Abstraction hides implementation details and exposes only a defined interface. An Abstract Base Class (ABC) defines the interface that subclasses must provide using @abstractmethod. It cannot be instantiated directly. A subclass that leaves any abstract method unimplemented also cannot be instantiated.

Why can an abstract class not be instantiated?

Python tracks unimplemented abstract methods in the __abstractmethods__ attribute. If it is non-empty, Python raises TypeError when instantiation is attempted. A subclass clears this attribute only by implementing every abstract method. Leaving even one unimplemented keeps the subclass abstract too.

Can a concrete subclass of an ABC define its own abstract methods?

Yes. A subclass that inherits from an ABC can add new @abstractmethod declarations. That subclass then becomes abstract itself and cannot be instantiated until all abstract methods — inherited ones and newly declared ones — are implemented by a further concrete subclass.

What is the difference between ABC and Protocol?

ABC with @abstractmethod requires explicit inheritance. Subclasses must inherit from the ABC to be considered compliant. Protocol (Python 3.8+) uses structural subtyping: any class with the right method signatures implements the protocol without inheriting from it. Protocol is the type-checker-friendly version of duck typing. Use ABC for enforced interfaces in a class hierarchy; use Protocol for flexible interface definitions that work across unrelated classes.

How would you implement a singleton using __new__?

__new__ is called before __init__ and returns the instance.
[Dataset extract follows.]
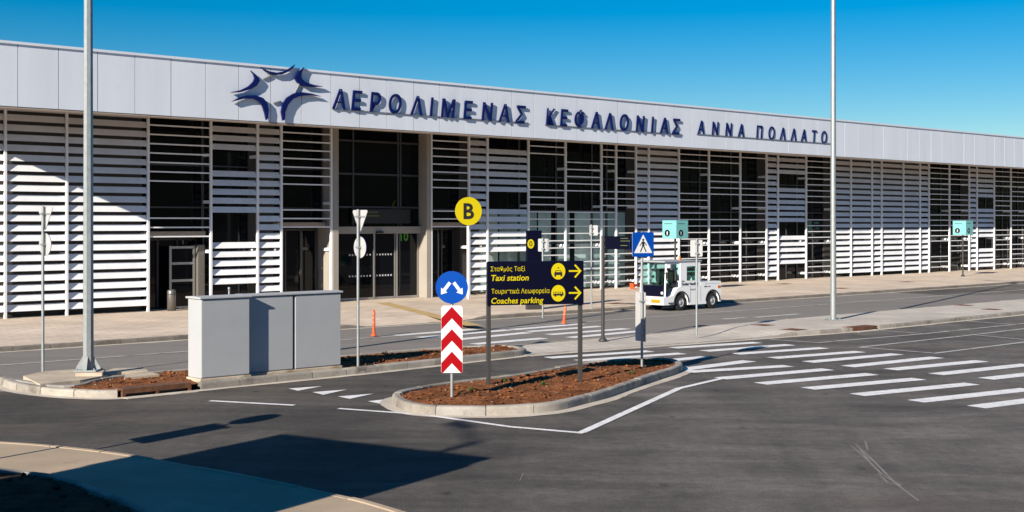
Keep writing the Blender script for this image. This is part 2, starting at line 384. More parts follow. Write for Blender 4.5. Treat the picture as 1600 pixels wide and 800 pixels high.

To implement a singleton, store the single instance on the class and return it from __new__ if it already exists.

class Singleton:
    _instance = None
 
    def __new__(cls, *args, **kwargs):
        if cls._instance is None:
            cls._instance = super().__new__(cls)
        return cls._instance
 
a = Singleton()
b = Singleton()
print(a is b)   # True -- both variables point to the same object

This is one approach. Thread-safe singletons require additional synchronization (e.g. a lock around the check-and-create step).